Pursuant to Section 4(b) of the VRA, states with a record of less than 50% of eligible voters enrolled and laws which mandated a prerequisite test prior to voting (usually literacy) needed “pre-clearance” to pass any new election laws and were subject to the U.S. Department of Justice oversight on election procedures. Alabama was one of those states. 

This law was crucial when passed in 1965 to further the intent to uphold the 15th Amendment of the U.S. Constitution. However, over the intervening years, as states came into compliance with the VRA, the formula dictated by the law was no longer applicable. In 2013, the United States Supreme Court in Shelby v. Holder 570 U.S. 529 (2013) held the 40-year-old preclearance formula was outdated and unconstitutional. Because the Court found the formula under 4(b) of the VRA to be unconstitutional, Section 5 of the VRA was rendered moot. Section 5 of the Act required Alabama, as a covered state, to seek preclearance for any changes to voting and election procedures from the U.S. Attorney General or a declaratory judgment from the U.S. District Court. Since preclearance is now moot, racial issues as they pertain to election laws or procedures can only be challenged under the VRA by proving a Section 2 violation. In other words, a plaintiff must prove that the procedure in question discriminates on the basis of race, [or] color.

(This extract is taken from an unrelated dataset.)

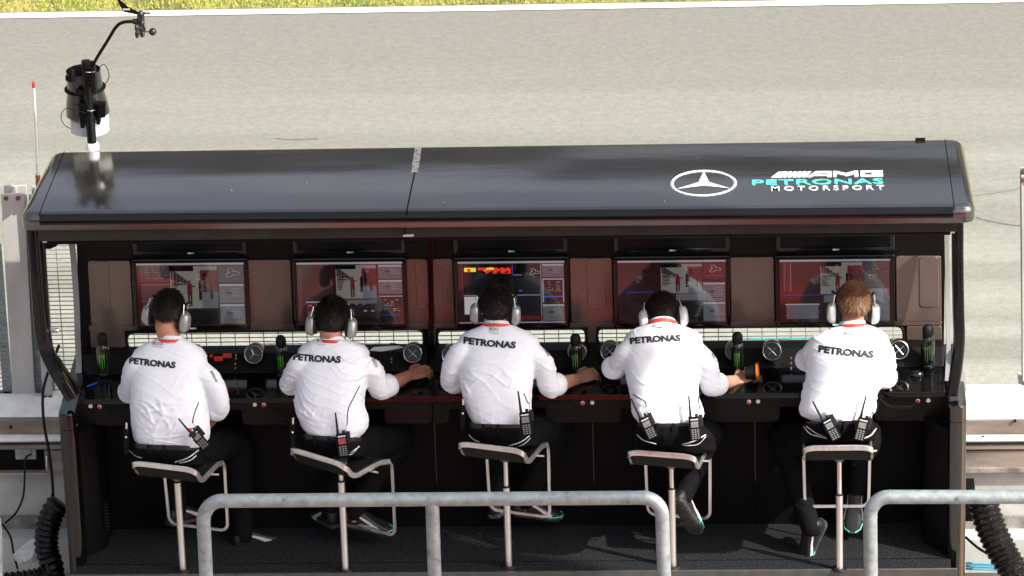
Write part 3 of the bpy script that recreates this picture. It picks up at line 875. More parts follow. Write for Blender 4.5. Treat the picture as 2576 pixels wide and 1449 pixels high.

Since 1992, the Democrat-drawn congressional districts in Alabama have remained largely untouched. In the state of Alabama, the legislature possesses the authority to draw the congressional and legislative districts, with veto power held by the governor. In 2021, after Governor Kay Ivey signed the redistricting plan submitted by the legislature, Milligan and Caster sued, claiming that the plan dilutes the power of black voters in violation of Section 2 of the VRA, that the plan creates unconstitutional racial gerrymandering, and that the legislature intentionally discriminated based on race when making the plan. Secretary of State John Merrill argued that race cannot, as Plaintiffs allege, be the sole criteria under Section 2 of the VRA.  Merrill showed evidence that over one million computer simulations had been computed and not one created two minority districts. Further, the plan enacted in Alabama did not deviate significantly from the 1992 drawn districts. Plaintiffs, represented by the well-known liberal election law firm led by Mark Elias, conceded that the only way to draw a second minority district is to make race non-negotiable, or the only reason for the district, followed by contiguity and compactness. Plaintiff’s expert ran two million simulations and was unable to come up with a neutral, natural second minority district. Thus, plaintiffs proposed a plan eliminating a Mobile (city) anchored district that has existed for two decades by splitting the Gulfvarea along racial lines spanning 200 miles, which was the only way to connect black voters. Section 2 of the VRA does not permit or require race to be a sole priority in drawing congressional lines, so argues Secretary Merrill.  

It is worth noting that the city of Mobile, Alabama has not been split into more than one congressional district in the state’s history. The core of existing districts in Alabama keeps communities of interest together. Decades ago, a federal court rejected a congressional map that would have split the Mobile area because it would have “distort[ed] … Districts 1 and 2” and instead selected a plan that “better preserves the communities of interests in those two districts.” Wesch v. Hunt, 785 F. Supp. 1491, 1497 (S.D. Ala. 1992). By combining parts of Mobile with very rural areas of Alabama, the plaintiff’s proposed plan splits communities of interest, something frowned upon by federal courts.

Congress did speak in 1965 to an ill that plagued many states and communities in this country.  To now twist the logic of the VRA to mean that race should be the only relevant factor in creating and manipulating districts belies the very goal of the Act.